** BEGIN SUPPLIED INFORMATION **
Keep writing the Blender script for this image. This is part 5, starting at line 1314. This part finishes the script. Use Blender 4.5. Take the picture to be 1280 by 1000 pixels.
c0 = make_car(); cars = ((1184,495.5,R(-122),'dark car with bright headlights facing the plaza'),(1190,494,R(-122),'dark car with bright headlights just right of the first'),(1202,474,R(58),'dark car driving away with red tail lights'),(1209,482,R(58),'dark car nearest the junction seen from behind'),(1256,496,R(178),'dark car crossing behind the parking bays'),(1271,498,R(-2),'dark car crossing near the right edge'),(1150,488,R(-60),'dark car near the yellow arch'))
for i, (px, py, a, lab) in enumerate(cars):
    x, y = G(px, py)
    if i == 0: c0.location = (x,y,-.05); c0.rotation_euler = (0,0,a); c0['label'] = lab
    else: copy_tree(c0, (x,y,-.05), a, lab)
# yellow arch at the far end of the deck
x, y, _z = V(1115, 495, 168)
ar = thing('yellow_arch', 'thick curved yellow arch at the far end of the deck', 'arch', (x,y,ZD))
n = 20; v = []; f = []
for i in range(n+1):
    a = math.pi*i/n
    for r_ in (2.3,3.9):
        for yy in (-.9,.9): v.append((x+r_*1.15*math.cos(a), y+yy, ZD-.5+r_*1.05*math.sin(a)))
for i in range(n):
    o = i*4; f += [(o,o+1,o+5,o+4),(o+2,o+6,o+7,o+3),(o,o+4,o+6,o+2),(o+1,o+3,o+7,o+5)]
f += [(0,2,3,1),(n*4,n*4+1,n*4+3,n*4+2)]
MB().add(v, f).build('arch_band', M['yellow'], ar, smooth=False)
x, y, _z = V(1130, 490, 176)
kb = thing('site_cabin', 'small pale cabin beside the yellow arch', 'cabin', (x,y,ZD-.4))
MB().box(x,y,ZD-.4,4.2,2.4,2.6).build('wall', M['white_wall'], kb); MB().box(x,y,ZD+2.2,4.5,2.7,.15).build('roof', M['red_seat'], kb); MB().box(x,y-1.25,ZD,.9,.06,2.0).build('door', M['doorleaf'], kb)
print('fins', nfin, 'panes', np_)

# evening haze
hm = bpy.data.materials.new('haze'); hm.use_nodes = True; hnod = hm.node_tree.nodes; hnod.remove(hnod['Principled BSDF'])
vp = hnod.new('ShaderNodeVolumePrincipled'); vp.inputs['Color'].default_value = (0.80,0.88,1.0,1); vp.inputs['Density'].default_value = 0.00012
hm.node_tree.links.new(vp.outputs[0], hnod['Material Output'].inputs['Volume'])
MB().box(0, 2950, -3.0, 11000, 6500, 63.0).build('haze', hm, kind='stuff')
** END SUPPLIED INFORMATION **
(GIVEN PROBLEM)
Return only the lines from the beginning of the material up to and including the line with "print('fins', nfin, 'panes', np_)", exactly as written.

(FINISHED TASK)
Keep writing the Blender script for this image. This is part 5, starting at line 1314. This part finishes the script. Use Blender 4.5. Take the picture to be 1280 by 1000 pixels.
c0 = make_car(); cars = ((1184,495.5,R(-122),'dark car with bright headlights facing the plaza'),(1190,494,R(-122),'dark car with bright headlights just right of the first'),(1202,474,R(58),'dark car driving away with red tail lights'),(1209,482,R(58),'dark car nearest the junction seen from behind'),(1256,496,R(178),'dark car crossing behind the parking bays'),(1271,498,R(-2),'dark car crossing near the right edge'),(1150,488,R(-60),'dark car near the yellow arch'))
for i, (px, py, a, lab) in enumerate(cars):
    x, y = G(px, py)
    if i == 0: c0.location = (x,y,-.05); c0.rotation_euler = (0,0,a); c0['label'] = lab
    else: copy_tree(c0, (x,y,-.05), a, lab)
# yellow arch at the far end of the deck
x, y, _z = V(1115, 495, 168)
ar = thing('yellow_arch', 'thick curved yellow arch at the far end of the deck', 'arch', (x,y,ZD))
n = 20; v = []; f = []
for i in range(n+1):
    a = math.pi*i/n
    for r_ in (2.3,3.9):
        for yy in (-.9,.9): v.append((x+r_*1.15*math.cos(a), y+yy, ZD-.5+r_*1.05*math.sin(a)))
for i in range(n):
    o = i*4; f += [(o,o+1,o+5,o+4),(o+2,o+6,o+7,o+3),(o,o+4,o+6,o+2),(o+1,o+3,o+7,o+5)]
f += [(0,2,3,1),(n*4,n*4+1,n*4+3,n*4+2)]
MB().add(v, f).build('arch_band', M['yellow'], ar, smooth=False)
x, y, _z = V(1130, 490, 176)
kb = thing('site_cabin', 'small pale cabin beside the yellow arch', 'cabin', (x,y,ZD-.4))
MB().box(x,y,ZD-.4,4.2,2.4,2.6).build('wall', M['white_wall'], kb); MB().box(x,y,ZD+2.2,4.5,2.7,.15).build('roof', M['red_seat'], kb); MB().box(x,y-1.25,ZD,.9,.06,2.0).build('door', M['doorleaf'], kb)
print('fins', nfin, 'panes', np_)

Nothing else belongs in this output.